La volonté d'éviter l'extrême gauche sera-t-elle mobilisatrice pour un électorat de droite qui hésite à aller voter et à se mobiliser la semaine prochaine ou est-ce que finalement le Nouveau Front Populaire arrivera-t-il à dramatiser la situation vis-à-vis de l'accession du Rassemblement National au pouvoir ? Ces questions seront tranchées au soir du deuxième tour.

Xavier Dupuy : La participation ne devrait pas atteindre un niveau record au second tour. Depuis un certain nombre d'élections, lorsque les candidats se retirent ou lorsqu’ils ne sont pas qualifiés, un certain nombre d'électeurs refusent de choisir, donc ils ne reviennent pas voter.
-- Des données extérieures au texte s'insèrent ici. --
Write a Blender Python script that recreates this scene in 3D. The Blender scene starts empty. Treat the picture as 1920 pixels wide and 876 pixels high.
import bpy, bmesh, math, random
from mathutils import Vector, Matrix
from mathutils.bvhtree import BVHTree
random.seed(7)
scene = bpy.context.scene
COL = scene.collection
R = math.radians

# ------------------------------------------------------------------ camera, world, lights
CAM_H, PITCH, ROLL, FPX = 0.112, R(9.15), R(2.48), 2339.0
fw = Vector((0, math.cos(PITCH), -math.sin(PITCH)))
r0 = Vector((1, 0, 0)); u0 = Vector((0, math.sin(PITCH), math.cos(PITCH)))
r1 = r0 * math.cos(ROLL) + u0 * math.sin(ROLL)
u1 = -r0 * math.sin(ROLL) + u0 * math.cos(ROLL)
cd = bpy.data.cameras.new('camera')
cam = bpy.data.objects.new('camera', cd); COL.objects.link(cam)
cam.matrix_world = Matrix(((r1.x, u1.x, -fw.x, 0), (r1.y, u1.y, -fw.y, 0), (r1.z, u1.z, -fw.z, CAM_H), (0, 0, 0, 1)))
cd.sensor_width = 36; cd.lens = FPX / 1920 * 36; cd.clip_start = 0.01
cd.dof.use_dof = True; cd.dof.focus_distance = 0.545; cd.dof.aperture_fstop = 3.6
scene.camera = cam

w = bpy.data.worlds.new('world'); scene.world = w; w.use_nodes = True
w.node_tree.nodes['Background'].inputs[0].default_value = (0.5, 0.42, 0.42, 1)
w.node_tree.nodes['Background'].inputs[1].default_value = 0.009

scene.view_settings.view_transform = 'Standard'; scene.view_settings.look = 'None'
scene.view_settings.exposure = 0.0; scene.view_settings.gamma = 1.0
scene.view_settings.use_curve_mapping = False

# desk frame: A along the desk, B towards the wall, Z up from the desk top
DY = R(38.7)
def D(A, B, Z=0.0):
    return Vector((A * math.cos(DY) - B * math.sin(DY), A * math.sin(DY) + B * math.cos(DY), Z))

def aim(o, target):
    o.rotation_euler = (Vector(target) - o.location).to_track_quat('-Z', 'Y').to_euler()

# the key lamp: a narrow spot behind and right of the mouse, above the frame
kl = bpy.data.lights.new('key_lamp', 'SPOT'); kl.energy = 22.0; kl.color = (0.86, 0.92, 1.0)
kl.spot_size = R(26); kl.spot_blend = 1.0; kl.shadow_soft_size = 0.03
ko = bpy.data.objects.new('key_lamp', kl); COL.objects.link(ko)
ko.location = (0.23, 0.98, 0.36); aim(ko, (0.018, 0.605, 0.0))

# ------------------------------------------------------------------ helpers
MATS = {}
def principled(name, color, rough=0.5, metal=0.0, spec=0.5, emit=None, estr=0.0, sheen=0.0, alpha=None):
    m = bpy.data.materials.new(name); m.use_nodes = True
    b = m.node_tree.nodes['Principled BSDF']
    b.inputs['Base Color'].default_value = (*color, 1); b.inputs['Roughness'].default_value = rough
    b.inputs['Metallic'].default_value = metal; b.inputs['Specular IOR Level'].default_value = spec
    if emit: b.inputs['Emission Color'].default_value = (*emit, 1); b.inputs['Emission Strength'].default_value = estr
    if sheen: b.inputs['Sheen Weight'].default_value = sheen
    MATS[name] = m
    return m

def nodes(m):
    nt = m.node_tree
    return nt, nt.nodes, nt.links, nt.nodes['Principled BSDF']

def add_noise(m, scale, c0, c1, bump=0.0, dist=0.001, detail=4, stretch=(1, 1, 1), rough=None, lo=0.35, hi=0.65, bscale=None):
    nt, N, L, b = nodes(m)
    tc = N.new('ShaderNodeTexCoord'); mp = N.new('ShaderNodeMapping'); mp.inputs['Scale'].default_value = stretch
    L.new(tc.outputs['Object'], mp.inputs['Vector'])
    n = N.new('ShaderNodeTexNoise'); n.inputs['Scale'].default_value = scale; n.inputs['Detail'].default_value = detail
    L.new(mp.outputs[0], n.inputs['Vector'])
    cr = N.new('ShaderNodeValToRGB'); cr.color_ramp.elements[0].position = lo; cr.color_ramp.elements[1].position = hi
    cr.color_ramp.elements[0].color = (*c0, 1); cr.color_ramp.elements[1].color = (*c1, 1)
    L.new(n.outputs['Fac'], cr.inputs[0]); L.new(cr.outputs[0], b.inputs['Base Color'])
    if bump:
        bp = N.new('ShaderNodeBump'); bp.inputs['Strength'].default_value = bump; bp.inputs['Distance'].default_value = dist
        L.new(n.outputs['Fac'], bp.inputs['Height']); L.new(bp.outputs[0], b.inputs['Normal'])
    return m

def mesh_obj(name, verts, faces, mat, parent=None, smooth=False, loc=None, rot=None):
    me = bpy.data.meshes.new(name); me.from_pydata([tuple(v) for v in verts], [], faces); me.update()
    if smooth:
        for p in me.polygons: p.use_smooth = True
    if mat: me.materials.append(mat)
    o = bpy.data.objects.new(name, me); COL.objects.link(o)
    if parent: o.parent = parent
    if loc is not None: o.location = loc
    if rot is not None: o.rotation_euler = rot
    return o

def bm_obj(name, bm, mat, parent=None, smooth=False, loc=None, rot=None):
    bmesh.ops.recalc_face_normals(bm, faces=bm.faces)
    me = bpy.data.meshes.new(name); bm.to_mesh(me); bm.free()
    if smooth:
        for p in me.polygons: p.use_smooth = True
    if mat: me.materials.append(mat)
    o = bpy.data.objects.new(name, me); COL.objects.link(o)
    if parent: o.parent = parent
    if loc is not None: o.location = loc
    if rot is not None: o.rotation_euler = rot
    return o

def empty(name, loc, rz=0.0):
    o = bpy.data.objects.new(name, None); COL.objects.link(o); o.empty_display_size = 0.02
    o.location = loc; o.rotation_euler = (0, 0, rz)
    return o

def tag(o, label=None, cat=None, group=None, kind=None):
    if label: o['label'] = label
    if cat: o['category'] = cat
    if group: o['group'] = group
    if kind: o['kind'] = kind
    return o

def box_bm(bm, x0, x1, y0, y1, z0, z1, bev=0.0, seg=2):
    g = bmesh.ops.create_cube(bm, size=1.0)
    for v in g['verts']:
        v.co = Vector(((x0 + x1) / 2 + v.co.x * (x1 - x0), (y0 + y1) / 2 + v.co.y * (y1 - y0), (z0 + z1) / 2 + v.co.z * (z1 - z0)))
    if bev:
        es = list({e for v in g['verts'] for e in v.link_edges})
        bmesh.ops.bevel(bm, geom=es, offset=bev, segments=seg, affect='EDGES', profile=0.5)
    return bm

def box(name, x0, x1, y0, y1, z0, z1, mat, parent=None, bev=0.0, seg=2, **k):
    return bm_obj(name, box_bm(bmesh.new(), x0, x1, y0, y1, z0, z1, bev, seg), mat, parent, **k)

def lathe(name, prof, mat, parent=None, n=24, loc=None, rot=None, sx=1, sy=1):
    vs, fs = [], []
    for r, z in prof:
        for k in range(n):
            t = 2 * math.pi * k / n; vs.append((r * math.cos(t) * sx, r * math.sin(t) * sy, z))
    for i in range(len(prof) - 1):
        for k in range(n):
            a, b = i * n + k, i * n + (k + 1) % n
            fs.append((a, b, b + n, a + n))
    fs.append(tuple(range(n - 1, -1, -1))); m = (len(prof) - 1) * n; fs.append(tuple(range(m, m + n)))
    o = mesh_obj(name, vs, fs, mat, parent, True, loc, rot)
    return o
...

Des nouveaux électeurs vont sans doute venir au deuxième tour pour barrer la route à un camp, soit amplifier la victoire d'un autre camp. En revanche, cela peut être aussi annulé par un certain nombre d'électeurs qui, ne voyant pas leur sensibilité politique présente au deuxième tour, ne reviennent pas voter, ce qui n'était pas le cas il y a 20 ans. Il y a 20 ans, les gens choisissaient. Aujourd’hui, il y a de plus en plus d'électeurs qui refusent, par exemple dans certaines régions de l'Ouest de la France où le RN n'est pas présent, il risque d'y avoir des électeurs RN qui qui ne vont pas vouloir au deuxième tour choisir effectivement.